The skeptic in me deduced that the prankster used Photoshop to manipulate the picture, but the optimist in me wanted to prove him right. What seemingly looks like an illegal use of the postal system is actually an acceptable way of sending mail, according to a local post office woman. When the post office worker sorted the mail, they would replace the coins with a postage stamp. However, she said it wasn’t a good idea because if the coins fell off the letter would be “returned to sender.” It was a little depressing to find out that the coins wouldn’t reach her like how the prankster’s coins reached his friend.

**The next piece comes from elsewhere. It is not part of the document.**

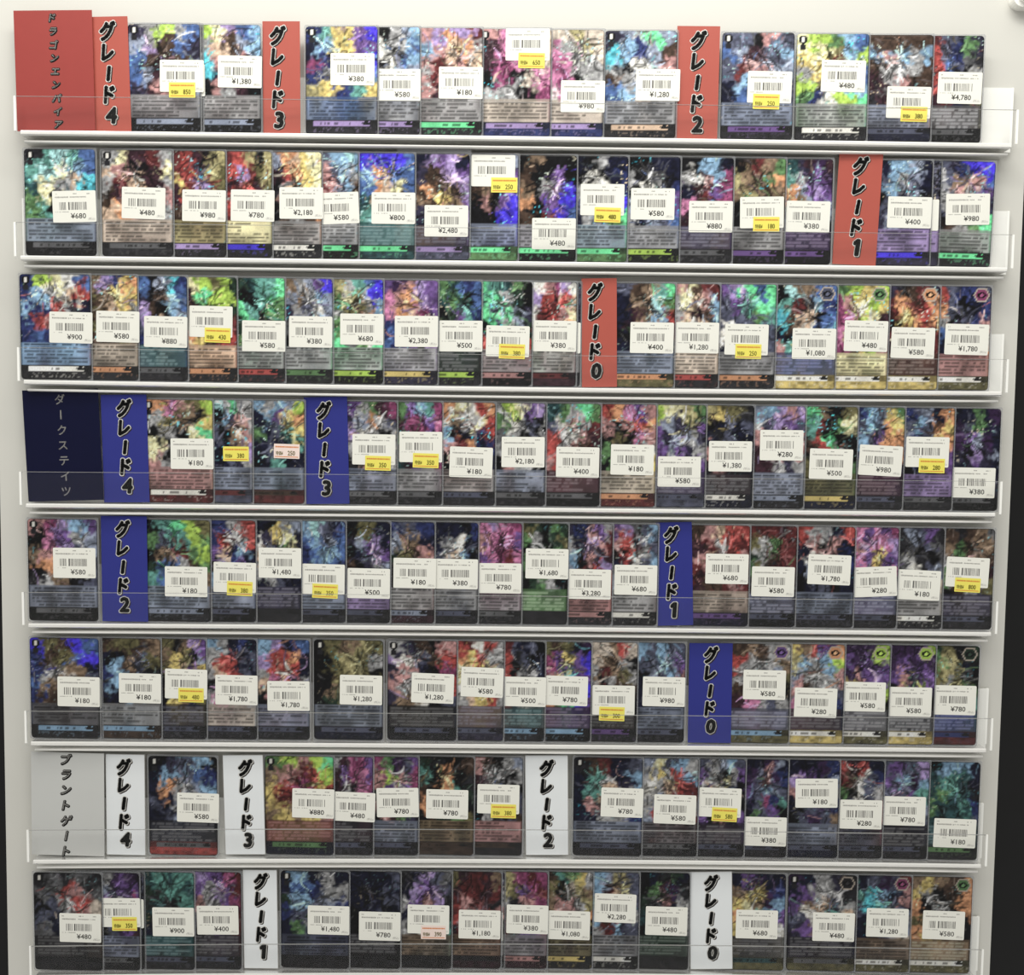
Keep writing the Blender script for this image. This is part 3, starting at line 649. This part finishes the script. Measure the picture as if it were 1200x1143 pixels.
for r, block in enumerate(CARDS):
    rows = [l.strip().split('|') for l in block.strip().split('\n')]
    for k, c in enumerate(rows):
        c = c + ['']*(10-len(c)); xr, price, st, disc, grid, txt, bar, bot, look, opt = c[:10]
        xr = float(xr); n_card += 1
        ymid = np.interp(xr, [p[0] for p in BASE[r]], [p[1] for p in BASE[r]]) - 60
        Xr = at(xr, ymid)[0]; X = Xr - CW/2 - 0.0006
        # hidden part of the card: behind its left neighbour
        prev = [float(q[0]) for q in rows[:k] if 'slip' not in q[-1]] + [s for s in SIGNR[r] if s < xr-20] + [0]
        lx = max(prev); Xp = at(lx, ymid)[0] if lx else -9
        ul = min(0.9, max(0.0, (Xp - (X - CW/2))/CW)) if 'slip' not in opt else 0.85
        lean = math.radians(float(opt.replace('lean', ''))) if 'lean' in opt else 0.0
        slip = 'slip' in opt
        # neighbours named in the label
        lf = [(q, f"the {'' if not rows[i][1] else '¥'+rows[i][1]} card") for i, q in enumerate([float(z[0]) for z in rows]) if i < k and rows[i][1] != '*']
        lf += [(SIGNR[r][i], 'the '+SIGNX[r][i][1]) for i in range(len(SIGNR[r])) if SIGNR[r][i] < xr-20]
        rg = [(float(rows[i][0]), f"¥{rows[i][1]} card") for i in range(k+1, len(rows)) if rows[i][1] != '*']
        rg += [(SIGNX[r][i][0]+40, SIGNX[r][i][1]) for i in range(len(SIGNR[r])) if SIGNX[r][i][0] > xr-15]
        lnm = max(lf)[1] if lf else None; rnm = min(rg)[1] if rg else None
        if slip:
            label = f"card showing only a sliver behind {lnm}'s right edge, {ROWN[r]} tray"
        else:
            tg = ('pinkish ' if 'r' in disc else 'yellow ')+disc.split(',')[2].strip('r')+' tag' if disc else f'¥{price} tag'
            if lnm and rnm: pos = f'between {lnm} and {rnm}'
            elif lnm: pos = f'rightmost after {lnm}'
            else: pos = f'leftmost before the {rnm}'
            label = f'{look} card, {tg}, {pos}, {ROWN[r]} tray'
            if nw(label) > 16: label = f'{look} card, {tg}, right of {lnm}, {ROWN[r]} tray'
            label = EXTRA.get((r, k), label)
            if nw(label) > 16: label = f"{look} card, {tg.replace(' tag', '')}, right of {lnm}, {ROWN[r]} tray"
            if nw(label) > 16: print('LONG', r, k, label)
        if label in LABELS: print('DUP', label)
        LABELS.add(label)
        o = empty('trading_card', (X, 0.0011 if slip else 0.0, zb(r, X)), (0, lean, YAW))
        tag(o, label, 'card', f'sleeved trading cards on the {ROWN[r]} tray')
        icon = opt[1] if opt.startswith('i') else False
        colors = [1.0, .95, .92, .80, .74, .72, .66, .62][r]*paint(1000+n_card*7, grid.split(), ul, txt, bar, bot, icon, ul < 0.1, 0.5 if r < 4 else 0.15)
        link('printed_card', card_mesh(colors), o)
        link('sleeve', ME_SLEEVE, o, (0, 0.0, 0.0028 if 'up' in opt else 0.0))
        if slip:
            px_ = {1: 1096, 2: 676, 5: 119, 7: 168.5}[r]; z_ = {1: 252, 2: 396, 5: 813, 7: 1071}[r]
            X_, Z_ = at(xr-26, z_)
            s = link('price_sticker', ME_STICK, o, (X_-X+(0.0 if r != 1 else -0.001), -CT, Z_-zb(r, X)))
            link('barcode', ME_BAR[n_card % 7], s, (0, -0.00015, 0)); continue
        if st:
            cx, cy, tl = [float(q) for q in st.split(',')]
            SX, SZ = at(cx, cy, -0.001)
            s = link('price_sticker', ME_STICK, o, (SX-X, -CT-0.00002, SZ-zb(r, X)), (0, math.radians(tl), 0))
            link('barcode', ME_BAR[n_card % 7], s, (0, -0.00015, 0)); link('item_print', ME_ITEM[(n_card*3) % 7], s, (0, -0.00015, 0))
            if not disc:
                pm, tm = price_mesh(price); link('price_print', pm, s, (0, -0.00015, 0))
            else: tm = price_mesh('380')[1]
            link('tax_print', tm, s, (0, -0.00015, 0))
        if disc:
            dx, dy_, dt = disc.split(','); pk = dt.startswith('r'); dt = dt.strip('r')
            DX, DZ = at(float(dx), float(dy_), -0.001)
            d = link('discount_sticker', ME_PNK if pk else ME_YEL, o, (DX-X, -CT-0.00016-(0.00006 if st else -0.00012), DZ-zb(r, X)), (0, math.radians((tl if st else 0)+random.Random(n_card).uniform(-.6, 1.4)), 0))
            d['label'] = 'pinkish white discount sticker' if pk else 'yellow discount sticker'
            link('discount_print', disc_mesh(dt), d, (0, -0.00013, 0)); link('red_line_print', ME_LINE, d, (0, -0.00013, 0))
# second tags peeping out of two cards that hold a pair
for (r, xr, z_, who) in ((0, 240.5, 94, '850'), (7, 591, 1086, '¥1,180')):
    ymid = np.interp(xr, [p[0] for p in BASE[r]], [p[1] for p in BASE[r]]) - 60
    X = at(xr-(3 if r == 0 else 0), ymid)[0] - CW/2; n_card += 1
    o = empty('trading_card', (X, 0.0009, zb(r, X)), (0, 0, YAW))
    tag(o, f"card showing only its blank tag edge behind the {who} tagged card, {ROWN[r]} tray", 'card', f'sleeved trading cards on the {ROWN[r]} tray')
    link('printed_card', card_mesh(paint(n_card, 'uVGVu vGVuG kVukG uGVkD kdDuk'.split(), 0.5, 'Gd', 'v', 'k', False, False, .2)), o)
    link('sleeve', ME_SLEEVE, o)
    X_, Z_ = at(xr-26, z_); link('price_sticker', ME_STICK, o, (X_-X, -CT, Z_-zb(r, X)))
print('cards', n_card)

That day I called my friend Ingrid in southern Minn.,, with whom I have a snail mail history, telling her my plans to send her this abnormal letter. We confided with each other in giggles of hysteria. There is no rush in comparison than getting away with it, even though we weren’t actually getting away with anything. I told her I would send it to her on the morrow, but it would most likely take two or three days because I thought it would be hand sorted instead of sorted by machine. I sent the “coin postage” letter October 26, 2009, accompanied with a “control” letter with correct postage on it. The letter I sent had a time-capsule feel to it.

Dear Ingrid,
If you have received this letter, it means that you have just received the most awesomest piece of mail ever! If you are someone else, well, congratulations because this is still cool.
-Christopher

Less then 24 hours after departure, I received the following post from Ingrid on my Facebook wall: “THE LETTER WORKED! COINS ARE STILL TAPED.” A couple of minutes later, she posted two pictures of the envelope with the coins still taped on the outside of it! There was even a cancellation mark (a mark over a stamp preventing the stamp from being used again) on top of the quarter, dime, nickel, and four pennies. That means I sent a letter for free. That also means that letter went through the machine. According to the post office woman, the letter with the coins should have mangled the machines in a bad way.  It gets better, a single stamp of 44¢ covers a Standard First-Class letter of one ounce (28 grams), yet the coins, envelope, and piece of paper weighed 34 grams, which is more than an ounce. That means the letter should have cost 61¢. Does that make the letter more free?

The best part of the whole thing was that the “control” letter arrived a day after the “coin postage” letter.

Christopher Pagels is an alumnus of UW-River Falls.